Cet aspect-là n’est pourtant pas forcément le plus saillant sur le nouvel album, l’acrimonie revenant surtout en ouverture de face B, avec le superbe Ne sois pas trop exigeant. Car à côté de ces bouffées noires et acides, La reproduction est un disque de chansons, un vrai. L’affirmation fait écho à la profession de foi parue il y a plus de dix ans sur le deuxième album de Notre-Dame sous le titre annonciateur de Chanson française. Pas de la pop, pas du rock, pas de la folk, pas de l’électro (même s’il façonne quasiment seul ses disques dans son home-studio). Non, Arnaud Fleurent-Didier n’a pas besoin d’alibi. Il assume. Il sera difficile, face à certains contradicteurs, de sauver la face en affirmant sereinement que c’est de la pop, ce fourre-tout où l’on range parfois prudemment nos préférences hexagonales. Car c’est bien de variété et de chanson que l’on cause ici, de celle que l’on boude souvent sur les blogs et les sites étiquetés "rock"… C’est normal. Arnaud Fleurent-Didier tutoie parfois les limites, le grotesque ou le kitsch, mais il se rétablit toujours grâce à une prodigieuse idée instrumentale ou grâce à une formule, une phrase renversant tête-bêche l’apparente légèreté de la forme. Pas de second degré ici, pas de connivence facile à coups de clins d'œil ou de name-dropping (du moins il ne s'en contente pas), juste une très haute idée de ce que peut (doit) être la chanson.  À savoir, pas juste un texte bien troussé (ce en quoi excellent – qu'on les aime ou non – certains de ses confrères) mais un vrai ensemble où la musique et les arrangements restent toujours au premier plan, ne sont jamais prétexte à littérature (il sera en cela toujours plus proche d'un Julien Baer que d'un Vincent Delerm).

PICT0041Tout cela paraît évident mais c’est en tout cas quelque chose de suffisamment rare pour que l’on se dise qu’Arnaud Fleurent-Didier incarne là une sorte de chaînon manquant entre Polnareff (sa tessiture de voix bien sûr, L’origine du monde évoquant  assez nettement, sur le nouvel album, Qui a tué Grand-Maman), Ferré (souvent), Mendelson (on en parlait), Gainsbourg (sporadiquement) et Michel Legrand. Et puis Jacques Demy forcément car en écoutant, sur Chansons françaises de Notre-Dame, Les Chemins de fer (une désuette histoire de départ au service militaire), on croit bel et bien voir s’agiter les marins peuplant Lola ou Les demoiselles de Rochefort.

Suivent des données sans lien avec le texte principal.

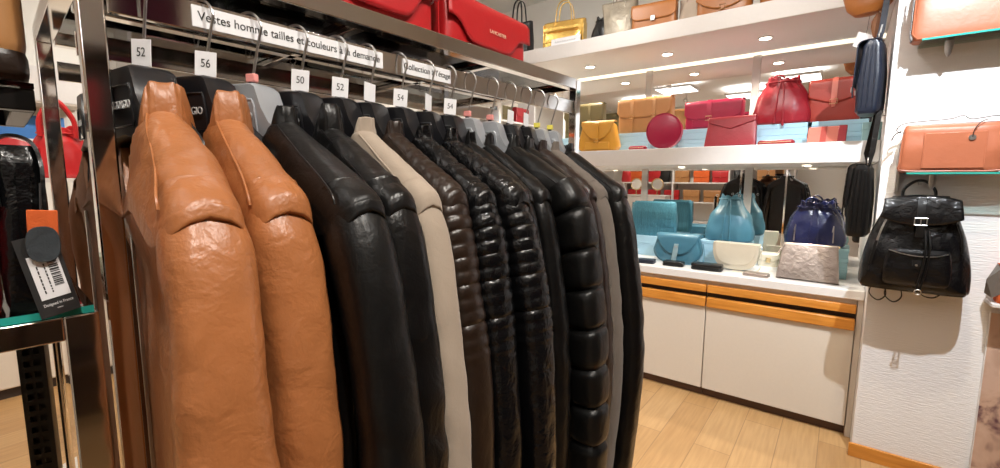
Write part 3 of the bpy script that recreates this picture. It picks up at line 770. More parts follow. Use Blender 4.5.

Il y a donc un peu de tout ça dans ces trois disques, sans que jamais les références ne soient écrasantes (on ne peut le limiter à l'une d'elles, c'est toute sa force). Mais il y a aussi les trucs qui fâchent (ou, au mieux, font sourire) et que l’on ne peut taire car on sait que les détracteurs vont bientôt dégoupiller les arguments qui tuent : des choses un peu plus inattendues, donc, un peu moins nobles, un peu honteuses (ainsi, oui, j’avoue, je n’ai pu, en écoutant le début de Risotto aux courgettes – ce titre ! – m’empêcher de penser à Il était une fois...).

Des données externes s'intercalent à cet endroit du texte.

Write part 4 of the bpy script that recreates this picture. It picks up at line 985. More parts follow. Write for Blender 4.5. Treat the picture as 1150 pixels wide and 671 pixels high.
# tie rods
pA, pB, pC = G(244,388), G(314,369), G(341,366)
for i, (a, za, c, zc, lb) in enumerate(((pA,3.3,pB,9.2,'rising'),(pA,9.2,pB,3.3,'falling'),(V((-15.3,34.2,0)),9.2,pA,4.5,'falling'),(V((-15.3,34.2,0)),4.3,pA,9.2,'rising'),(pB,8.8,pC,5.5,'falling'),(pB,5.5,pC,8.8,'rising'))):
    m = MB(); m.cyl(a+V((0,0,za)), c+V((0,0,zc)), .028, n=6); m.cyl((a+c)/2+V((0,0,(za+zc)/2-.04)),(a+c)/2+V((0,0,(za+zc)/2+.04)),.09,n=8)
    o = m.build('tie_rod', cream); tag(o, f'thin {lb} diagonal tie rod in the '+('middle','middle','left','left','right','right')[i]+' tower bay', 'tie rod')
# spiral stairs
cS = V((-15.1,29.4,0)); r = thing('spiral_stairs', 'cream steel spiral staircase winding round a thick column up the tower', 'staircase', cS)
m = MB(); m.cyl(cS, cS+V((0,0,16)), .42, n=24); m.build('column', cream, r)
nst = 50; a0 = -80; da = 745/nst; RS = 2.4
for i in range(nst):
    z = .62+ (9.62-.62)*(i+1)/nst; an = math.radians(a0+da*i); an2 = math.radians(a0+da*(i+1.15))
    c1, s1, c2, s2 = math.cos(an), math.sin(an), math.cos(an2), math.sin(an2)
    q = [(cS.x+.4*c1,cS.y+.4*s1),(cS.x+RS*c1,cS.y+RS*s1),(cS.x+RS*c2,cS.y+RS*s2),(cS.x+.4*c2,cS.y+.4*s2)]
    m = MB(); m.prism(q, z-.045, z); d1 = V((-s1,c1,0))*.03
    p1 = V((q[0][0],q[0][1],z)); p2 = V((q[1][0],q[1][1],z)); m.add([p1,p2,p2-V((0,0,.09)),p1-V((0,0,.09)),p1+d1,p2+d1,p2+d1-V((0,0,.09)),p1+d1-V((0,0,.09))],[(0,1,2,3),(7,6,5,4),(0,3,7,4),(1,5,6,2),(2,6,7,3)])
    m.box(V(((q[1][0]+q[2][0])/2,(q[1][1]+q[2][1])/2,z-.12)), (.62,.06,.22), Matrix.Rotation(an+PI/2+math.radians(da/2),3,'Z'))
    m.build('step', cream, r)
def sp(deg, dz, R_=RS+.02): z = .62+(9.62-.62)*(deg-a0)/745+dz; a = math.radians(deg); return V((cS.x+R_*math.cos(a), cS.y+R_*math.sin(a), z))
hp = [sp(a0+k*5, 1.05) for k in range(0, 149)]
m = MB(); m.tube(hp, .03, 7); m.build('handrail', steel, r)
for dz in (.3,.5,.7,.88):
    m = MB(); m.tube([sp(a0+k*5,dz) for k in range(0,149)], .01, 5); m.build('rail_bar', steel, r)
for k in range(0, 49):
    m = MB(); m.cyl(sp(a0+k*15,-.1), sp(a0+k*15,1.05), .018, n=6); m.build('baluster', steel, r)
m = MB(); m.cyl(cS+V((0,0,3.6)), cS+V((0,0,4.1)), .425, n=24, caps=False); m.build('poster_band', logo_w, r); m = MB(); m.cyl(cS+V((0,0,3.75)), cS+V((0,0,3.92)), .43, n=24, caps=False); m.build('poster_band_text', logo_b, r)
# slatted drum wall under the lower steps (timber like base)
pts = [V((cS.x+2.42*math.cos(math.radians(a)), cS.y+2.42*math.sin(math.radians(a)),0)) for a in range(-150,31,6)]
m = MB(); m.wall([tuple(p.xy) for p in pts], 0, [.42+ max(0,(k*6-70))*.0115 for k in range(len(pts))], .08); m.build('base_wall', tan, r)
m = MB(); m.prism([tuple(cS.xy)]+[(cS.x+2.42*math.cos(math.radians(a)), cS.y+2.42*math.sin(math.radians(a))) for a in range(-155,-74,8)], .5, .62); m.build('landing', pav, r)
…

Assez idéalement, pourtant, les disques d’Arnaud Fleurent-Didier évoquent ce qu’aurait pu devenir la discographie d’un Michel Polnareff si celui-ci avait été fin lettré, épris de films de la Nouvelle Vague, et si le mauvais goût n’avait fini, dès la moitié des années 70, par le terrasser… Si le  deuxième disque de Notre-Dame, découvert il y a peu, lorgnait parfois, avec ses duos homme/femme, vers le Katerine première manière, force est de constater que l’écriture s’est considérablement émancipée et affinée depuis (sans parler de la voix d'AFD). Rétrospectivement, on mesure donc comme Portrait du jeune homme en artiste fut vraiment le point de basculement où le chanteur a trouvé son style propre entre humour acerbe (À l’ombre des jeunes filles en pleurs), noirceur manifeste (Vivre autrement), méta-chanson (Rock Critique, Mon disque dort) et finesse extrême dans la peinture des sentiments (Le XXIe arrondissement de Paris, Retrouvailles sans rendez-vous).

Aujourd'hui, si l’humour pince sans rire s’y installe durablement (Je vais au cinéma, My Space Oddity), si le chanteur continue assez admirablement de parler de son art, de l’écriture et de ce qui la nourrit (Reproductions, un des sommets de l’album avec son groove et sa ligne de basse imparable), la tendresse qui affleure est un peu le point faible du nouveau disque, principalement sur l’ultime morceau, Si on se dit pas tout, déclaration au père, sans doute un peu trop premier degré, un peu trop sentimentale, pour convaincre vraiment. Pas grave. Si La Reproduction n’est pas le chef-d’œuvre attendu, peu ici peuvent s’enorgueillir de jongler si habilement avec les canons d’un genre traînant force boulets et de tirer d’ingrédients  musicaux parfois triviaux les mets les plus succulents. La Reproduction n’est pas un chef-d’œuvre donc, juste un disque fabuleux, complètement à part, ailleurs, loin, très loin d'une inexistante concurrence. Et ne vous en déplaise, il se paye le luxe de nous faire aimer (à nouveau ?) la variété française...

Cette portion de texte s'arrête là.